Taking some time off from her busy schedule and after wraping up filming on her first Public Service Announcment for Greenpeace alongside actor Milo Ventimiglia, Eliska travelled to southern Africa with fifteen members of a non-profit organization to protest the poaching of exotic animals in the Republic of Namibia and spoke out against the exotic animal trade, all while helping to build much needed water holds for African elephants.

“Africa is home to some of the world’s most beautiful creatures and their biggest predator is man.
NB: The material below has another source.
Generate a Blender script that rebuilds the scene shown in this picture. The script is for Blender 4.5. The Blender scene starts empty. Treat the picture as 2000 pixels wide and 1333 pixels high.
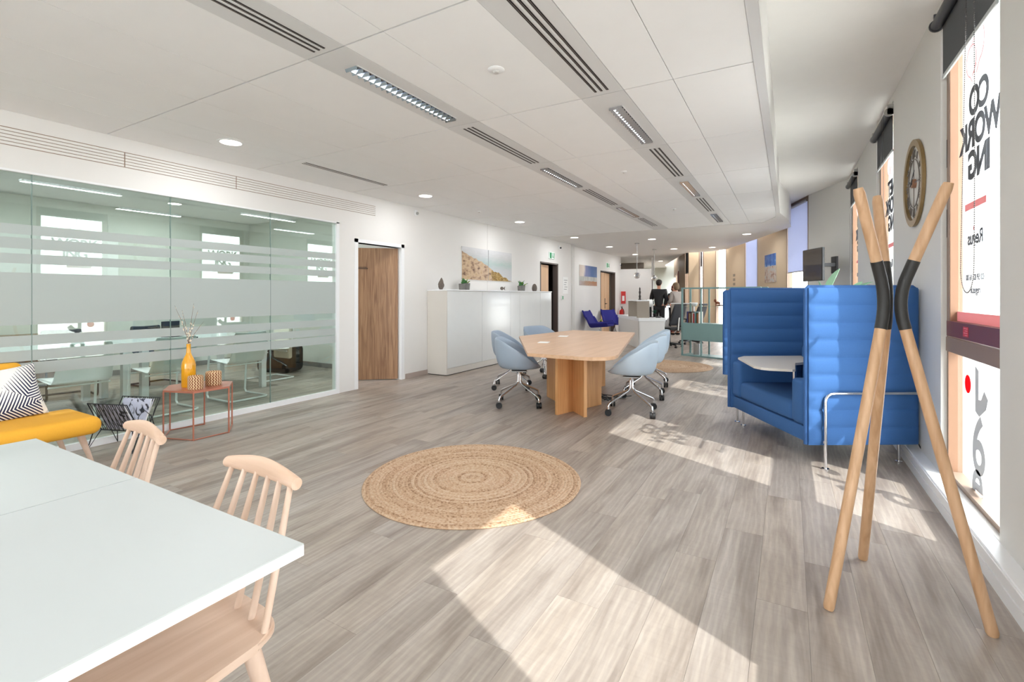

We steal them, abuse them, kill them… all for the benefit of entertainment and luxury,” says the actress whose busy activist schedule sees her campaigning for animal welfare and environmental organizations like World Society for the Protection of Animals, Wildlife Warriors Worldwide and PETA.

Spending an extended 39 days (from the planned 28) in Namibia, the Hollywood phenomenon assisted multiple welfare societies in their quest to shut down the exotic animal black market, a trade in which tigers, bears, birds and reptiles are trapped and sold illegally to international customers. “These animals don’t belong in bedrooms or in cages in your yard. It’s their natural instinct to run, hunt, interact and reproduce.”

On her return home to New York City this week, the exhausted actress recalled moments where she felt immense failure. “Anyone that decides to do this kind of thing needs to be mentally prepared to find or witness things that will haunt them for the rest of their life. You feel such a desire to beat the bad guys that you don’t tend to think about that side of things until you’re there and it’s all around you. It does make you more determined to end the suffering, but you spend most of the night crying into someone else’s lap.”

Eliska admits that, despite her sizzling movie-star career, “there is nothing in this world that will feel as good as helping to make a difference. There are issues, issue after issue and it’s up to us, every day regular people to figure it out. To know that because of you, there are some animals still roaming Africa instead of sitting alone in a cage… I can’t even describe that feeling.”